Read the material below. Count the lines containing "from" and give that count alone.

[start of Data for processing]

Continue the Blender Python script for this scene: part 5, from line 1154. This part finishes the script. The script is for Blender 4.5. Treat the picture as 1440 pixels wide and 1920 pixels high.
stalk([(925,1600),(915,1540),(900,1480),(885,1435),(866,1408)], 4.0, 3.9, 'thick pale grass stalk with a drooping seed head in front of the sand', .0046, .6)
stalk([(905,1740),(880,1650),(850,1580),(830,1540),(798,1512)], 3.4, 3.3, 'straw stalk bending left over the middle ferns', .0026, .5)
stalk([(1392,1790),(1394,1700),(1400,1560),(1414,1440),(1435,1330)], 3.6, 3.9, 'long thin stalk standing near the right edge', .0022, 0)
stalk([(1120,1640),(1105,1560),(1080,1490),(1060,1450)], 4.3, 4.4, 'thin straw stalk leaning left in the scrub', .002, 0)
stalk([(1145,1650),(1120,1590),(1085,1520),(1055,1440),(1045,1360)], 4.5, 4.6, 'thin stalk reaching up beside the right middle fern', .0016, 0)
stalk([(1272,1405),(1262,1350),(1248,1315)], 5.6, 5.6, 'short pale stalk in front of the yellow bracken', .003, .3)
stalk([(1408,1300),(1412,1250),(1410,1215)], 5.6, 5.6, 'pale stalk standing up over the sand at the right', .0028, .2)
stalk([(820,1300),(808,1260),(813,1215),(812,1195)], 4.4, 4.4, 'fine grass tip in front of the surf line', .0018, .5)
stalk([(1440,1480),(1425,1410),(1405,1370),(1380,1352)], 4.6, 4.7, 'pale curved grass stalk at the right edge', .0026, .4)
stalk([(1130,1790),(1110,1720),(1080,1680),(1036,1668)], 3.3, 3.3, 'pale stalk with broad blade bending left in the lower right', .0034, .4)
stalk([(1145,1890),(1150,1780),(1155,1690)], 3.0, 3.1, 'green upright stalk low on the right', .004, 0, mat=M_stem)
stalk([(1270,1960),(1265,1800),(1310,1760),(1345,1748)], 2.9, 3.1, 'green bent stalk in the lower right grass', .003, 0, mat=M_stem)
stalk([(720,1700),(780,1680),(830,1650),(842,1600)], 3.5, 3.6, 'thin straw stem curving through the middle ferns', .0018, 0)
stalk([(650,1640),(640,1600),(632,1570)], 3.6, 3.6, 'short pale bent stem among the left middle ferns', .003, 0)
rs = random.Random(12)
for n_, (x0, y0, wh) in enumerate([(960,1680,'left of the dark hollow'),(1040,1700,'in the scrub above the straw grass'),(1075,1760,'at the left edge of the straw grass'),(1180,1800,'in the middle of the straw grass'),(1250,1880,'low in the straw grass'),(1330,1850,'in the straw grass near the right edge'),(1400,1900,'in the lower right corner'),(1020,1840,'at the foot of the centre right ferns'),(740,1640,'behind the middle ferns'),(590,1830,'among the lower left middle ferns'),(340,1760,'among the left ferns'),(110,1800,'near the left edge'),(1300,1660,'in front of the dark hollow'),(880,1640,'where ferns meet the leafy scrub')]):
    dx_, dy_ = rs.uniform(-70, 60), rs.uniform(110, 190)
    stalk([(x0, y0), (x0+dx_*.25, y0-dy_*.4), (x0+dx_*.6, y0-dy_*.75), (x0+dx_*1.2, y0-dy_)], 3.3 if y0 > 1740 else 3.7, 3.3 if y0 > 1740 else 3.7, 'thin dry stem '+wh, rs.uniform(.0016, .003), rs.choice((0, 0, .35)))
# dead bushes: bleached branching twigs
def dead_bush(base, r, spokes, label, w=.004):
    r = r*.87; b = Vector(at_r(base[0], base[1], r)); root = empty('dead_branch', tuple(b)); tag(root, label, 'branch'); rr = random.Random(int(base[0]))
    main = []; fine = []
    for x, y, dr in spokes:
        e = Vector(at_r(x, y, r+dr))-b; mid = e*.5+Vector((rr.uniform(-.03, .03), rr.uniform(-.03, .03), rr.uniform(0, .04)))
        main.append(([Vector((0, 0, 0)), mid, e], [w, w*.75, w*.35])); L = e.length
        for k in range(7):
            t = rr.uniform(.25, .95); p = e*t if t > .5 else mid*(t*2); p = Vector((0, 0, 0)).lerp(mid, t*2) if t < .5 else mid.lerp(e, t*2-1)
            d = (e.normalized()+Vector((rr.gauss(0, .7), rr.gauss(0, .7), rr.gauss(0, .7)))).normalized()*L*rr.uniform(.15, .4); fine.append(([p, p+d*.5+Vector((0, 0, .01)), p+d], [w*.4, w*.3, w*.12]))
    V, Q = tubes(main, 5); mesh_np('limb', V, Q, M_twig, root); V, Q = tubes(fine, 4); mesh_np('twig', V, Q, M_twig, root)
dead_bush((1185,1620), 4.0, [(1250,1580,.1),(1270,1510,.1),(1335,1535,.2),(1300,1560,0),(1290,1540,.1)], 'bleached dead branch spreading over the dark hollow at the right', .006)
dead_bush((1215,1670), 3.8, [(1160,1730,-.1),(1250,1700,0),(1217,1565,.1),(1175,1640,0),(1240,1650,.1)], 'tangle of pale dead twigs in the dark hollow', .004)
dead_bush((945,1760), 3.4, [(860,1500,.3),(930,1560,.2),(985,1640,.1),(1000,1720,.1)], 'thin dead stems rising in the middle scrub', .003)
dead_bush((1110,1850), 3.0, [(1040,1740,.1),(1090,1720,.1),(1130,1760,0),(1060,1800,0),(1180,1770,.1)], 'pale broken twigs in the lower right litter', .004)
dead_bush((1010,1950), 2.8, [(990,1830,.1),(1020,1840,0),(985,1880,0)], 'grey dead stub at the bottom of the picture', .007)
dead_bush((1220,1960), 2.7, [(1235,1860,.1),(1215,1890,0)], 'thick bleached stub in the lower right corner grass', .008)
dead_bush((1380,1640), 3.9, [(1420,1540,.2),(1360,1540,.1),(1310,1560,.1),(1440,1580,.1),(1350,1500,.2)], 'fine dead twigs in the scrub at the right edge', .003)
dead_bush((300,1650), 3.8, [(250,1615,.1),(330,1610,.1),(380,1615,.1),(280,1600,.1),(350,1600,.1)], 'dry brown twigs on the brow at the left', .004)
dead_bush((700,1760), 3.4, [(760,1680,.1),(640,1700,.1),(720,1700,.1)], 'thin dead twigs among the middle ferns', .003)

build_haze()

[end of Data for processing]
[start of Data for processing]

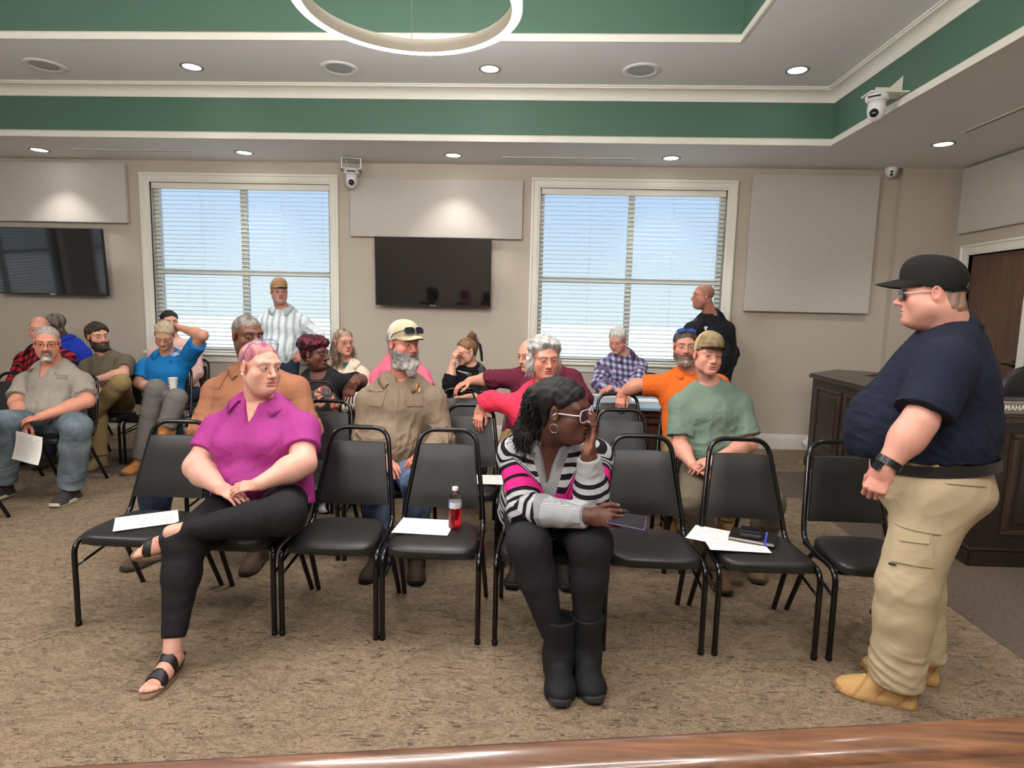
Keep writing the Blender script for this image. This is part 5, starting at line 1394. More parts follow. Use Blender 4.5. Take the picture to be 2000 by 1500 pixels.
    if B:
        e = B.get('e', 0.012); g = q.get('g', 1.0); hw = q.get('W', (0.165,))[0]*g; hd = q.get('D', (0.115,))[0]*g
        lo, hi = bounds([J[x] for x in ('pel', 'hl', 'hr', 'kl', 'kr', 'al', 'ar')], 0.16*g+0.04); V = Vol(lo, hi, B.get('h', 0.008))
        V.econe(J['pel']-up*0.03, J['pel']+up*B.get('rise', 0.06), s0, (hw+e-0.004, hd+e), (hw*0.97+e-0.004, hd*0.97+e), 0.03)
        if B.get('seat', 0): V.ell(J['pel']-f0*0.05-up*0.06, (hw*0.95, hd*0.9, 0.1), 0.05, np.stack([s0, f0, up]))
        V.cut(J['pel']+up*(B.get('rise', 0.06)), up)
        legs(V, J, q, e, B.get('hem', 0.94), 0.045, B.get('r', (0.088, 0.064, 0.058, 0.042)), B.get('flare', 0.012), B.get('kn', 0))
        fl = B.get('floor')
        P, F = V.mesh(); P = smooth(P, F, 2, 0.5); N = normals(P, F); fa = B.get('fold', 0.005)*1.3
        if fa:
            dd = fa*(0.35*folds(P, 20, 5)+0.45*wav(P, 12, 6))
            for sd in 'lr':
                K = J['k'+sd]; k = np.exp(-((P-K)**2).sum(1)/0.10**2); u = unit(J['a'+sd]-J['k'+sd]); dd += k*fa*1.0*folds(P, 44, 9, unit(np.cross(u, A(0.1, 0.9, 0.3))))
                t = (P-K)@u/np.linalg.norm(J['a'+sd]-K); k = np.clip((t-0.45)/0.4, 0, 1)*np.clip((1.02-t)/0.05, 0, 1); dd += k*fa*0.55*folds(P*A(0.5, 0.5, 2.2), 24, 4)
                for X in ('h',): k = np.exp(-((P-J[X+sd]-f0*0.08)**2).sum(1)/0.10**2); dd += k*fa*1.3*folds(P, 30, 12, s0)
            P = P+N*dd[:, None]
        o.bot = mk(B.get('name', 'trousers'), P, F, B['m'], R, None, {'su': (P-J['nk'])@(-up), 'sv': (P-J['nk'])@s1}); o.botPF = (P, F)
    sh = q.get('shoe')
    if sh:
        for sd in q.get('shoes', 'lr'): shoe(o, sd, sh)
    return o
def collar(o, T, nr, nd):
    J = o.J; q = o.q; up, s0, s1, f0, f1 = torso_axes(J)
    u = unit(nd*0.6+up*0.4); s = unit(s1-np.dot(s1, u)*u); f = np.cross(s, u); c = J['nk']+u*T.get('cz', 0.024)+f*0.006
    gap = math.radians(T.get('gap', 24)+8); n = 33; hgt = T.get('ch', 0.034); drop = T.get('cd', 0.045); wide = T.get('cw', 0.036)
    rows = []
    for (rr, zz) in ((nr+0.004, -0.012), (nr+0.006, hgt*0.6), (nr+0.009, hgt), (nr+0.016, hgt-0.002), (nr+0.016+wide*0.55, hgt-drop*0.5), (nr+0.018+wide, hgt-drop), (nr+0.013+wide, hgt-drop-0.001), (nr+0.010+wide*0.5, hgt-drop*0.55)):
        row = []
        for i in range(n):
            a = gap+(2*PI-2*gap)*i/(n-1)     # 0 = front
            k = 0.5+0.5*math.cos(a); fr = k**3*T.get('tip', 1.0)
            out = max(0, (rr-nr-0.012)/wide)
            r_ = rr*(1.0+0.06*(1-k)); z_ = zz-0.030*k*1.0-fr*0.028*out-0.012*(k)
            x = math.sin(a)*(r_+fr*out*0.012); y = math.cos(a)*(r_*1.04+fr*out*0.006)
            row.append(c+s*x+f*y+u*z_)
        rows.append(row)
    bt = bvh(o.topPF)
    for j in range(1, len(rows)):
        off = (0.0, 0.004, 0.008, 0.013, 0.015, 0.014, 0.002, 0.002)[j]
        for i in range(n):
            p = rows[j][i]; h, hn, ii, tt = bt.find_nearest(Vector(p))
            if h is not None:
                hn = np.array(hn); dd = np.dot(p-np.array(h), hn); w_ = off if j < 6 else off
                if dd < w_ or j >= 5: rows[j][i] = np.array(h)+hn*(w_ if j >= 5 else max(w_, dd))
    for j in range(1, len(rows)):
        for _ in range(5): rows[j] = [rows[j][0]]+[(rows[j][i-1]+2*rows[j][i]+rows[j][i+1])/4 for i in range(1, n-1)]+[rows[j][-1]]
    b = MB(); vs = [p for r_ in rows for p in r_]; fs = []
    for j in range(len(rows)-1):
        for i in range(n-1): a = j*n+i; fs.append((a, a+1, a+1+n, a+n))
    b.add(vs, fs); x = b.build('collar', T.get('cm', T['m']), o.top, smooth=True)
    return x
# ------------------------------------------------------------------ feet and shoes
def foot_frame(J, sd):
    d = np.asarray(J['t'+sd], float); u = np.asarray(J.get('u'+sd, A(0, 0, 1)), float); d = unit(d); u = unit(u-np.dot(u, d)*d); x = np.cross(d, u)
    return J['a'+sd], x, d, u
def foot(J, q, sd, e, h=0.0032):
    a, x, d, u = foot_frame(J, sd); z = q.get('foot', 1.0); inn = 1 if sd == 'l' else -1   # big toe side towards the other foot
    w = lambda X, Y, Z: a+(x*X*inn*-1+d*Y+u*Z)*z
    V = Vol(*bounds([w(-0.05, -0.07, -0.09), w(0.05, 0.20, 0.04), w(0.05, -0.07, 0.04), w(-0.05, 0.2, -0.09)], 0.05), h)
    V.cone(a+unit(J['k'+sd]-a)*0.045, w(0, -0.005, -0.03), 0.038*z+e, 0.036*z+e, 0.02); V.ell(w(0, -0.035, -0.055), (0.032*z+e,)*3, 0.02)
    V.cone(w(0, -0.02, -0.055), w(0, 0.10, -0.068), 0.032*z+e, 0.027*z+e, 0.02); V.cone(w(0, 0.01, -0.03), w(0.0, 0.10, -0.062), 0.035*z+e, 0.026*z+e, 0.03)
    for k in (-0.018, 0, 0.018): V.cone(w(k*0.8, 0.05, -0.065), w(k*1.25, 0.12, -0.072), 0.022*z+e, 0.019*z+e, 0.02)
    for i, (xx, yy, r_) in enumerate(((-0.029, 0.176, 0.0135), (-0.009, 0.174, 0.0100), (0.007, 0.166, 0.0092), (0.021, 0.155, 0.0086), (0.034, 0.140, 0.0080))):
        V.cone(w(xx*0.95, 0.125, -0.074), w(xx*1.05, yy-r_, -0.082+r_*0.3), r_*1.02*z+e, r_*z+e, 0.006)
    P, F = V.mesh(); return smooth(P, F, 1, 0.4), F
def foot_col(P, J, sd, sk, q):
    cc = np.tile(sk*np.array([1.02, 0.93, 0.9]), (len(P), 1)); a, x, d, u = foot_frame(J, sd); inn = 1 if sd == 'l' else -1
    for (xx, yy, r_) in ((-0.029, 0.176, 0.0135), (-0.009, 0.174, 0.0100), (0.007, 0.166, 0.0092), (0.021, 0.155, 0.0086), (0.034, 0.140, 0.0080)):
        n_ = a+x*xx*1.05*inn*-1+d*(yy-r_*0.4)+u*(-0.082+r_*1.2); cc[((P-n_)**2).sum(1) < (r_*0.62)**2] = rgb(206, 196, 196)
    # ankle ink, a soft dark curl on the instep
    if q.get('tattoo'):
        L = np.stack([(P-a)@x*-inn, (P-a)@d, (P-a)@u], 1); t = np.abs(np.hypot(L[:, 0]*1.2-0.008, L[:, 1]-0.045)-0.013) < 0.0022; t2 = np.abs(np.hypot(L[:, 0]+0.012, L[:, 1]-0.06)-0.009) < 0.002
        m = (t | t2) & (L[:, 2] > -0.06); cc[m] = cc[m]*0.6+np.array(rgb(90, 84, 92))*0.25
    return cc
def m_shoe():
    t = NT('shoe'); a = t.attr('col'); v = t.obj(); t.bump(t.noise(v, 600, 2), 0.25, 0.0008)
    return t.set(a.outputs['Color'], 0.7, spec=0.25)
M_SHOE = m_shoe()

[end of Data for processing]
[start of Data for processing]

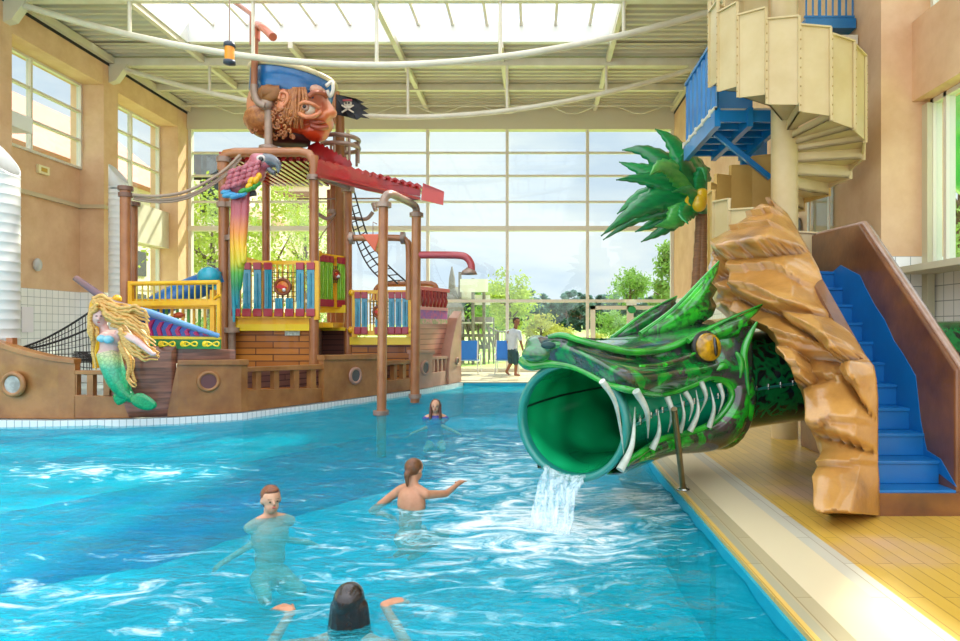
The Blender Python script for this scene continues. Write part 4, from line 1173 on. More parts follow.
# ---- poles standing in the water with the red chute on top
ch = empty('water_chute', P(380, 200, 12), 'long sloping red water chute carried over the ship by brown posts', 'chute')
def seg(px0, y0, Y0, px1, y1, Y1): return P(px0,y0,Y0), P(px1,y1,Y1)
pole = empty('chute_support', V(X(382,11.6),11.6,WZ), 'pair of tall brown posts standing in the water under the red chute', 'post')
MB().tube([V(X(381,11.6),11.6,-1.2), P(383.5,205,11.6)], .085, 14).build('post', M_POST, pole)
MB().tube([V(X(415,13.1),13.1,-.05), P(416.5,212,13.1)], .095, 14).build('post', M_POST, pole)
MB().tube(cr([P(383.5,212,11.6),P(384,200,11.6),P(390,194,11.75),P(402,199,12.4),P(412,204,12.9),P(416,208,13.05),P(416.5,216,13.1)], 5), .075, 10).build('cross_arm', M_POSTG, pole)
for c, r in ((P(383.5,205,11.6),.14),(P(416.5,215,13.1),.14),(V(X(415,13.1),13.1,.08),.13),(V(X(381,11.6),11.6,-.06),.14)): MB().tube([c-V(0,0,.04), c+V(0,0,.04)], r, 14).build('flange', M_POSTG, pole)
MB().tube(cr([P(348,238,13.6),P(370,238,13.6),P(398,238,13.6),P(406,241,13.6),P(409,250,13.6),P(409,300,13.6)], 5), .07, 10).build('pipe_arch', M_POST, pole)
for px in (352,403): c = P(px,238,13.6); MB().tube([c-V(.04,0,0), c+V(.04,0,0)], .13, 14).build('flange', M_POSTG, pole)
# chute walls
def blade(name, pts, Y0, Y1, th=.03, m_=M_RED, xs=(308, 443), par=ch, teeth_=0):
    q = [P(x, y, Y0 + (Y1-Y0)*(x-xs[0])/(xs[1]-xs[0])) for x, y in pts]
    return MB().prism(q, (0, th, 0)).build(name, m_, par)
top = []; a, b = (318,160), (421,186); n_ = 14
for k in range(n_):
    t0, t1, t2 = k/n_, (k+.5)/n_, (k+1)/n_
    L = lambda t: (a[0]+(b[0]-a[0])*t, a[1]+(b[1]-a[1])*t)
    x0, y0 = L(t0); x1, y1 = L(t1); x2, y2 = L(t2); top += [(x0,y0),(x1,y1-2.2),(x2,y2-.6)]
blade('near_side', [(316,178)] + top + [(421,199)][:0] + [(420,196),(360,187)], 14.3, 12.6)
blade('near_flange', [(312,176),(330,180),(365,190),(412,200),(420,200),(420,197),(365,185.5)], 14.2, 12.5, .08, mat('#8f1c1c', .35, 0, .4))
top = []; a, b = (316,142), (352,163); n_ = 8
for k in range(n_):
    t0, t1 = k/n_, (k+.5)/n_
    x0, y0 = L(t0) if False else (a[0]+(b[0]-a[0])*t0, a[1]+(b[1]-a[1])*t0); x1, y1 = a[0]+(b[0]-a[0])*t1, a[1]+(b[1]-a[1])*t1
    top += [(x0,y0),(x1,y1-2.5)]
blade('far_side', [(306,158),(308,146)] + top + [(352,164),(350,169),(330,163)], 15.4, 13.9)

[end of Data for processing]

• [Written answer]
2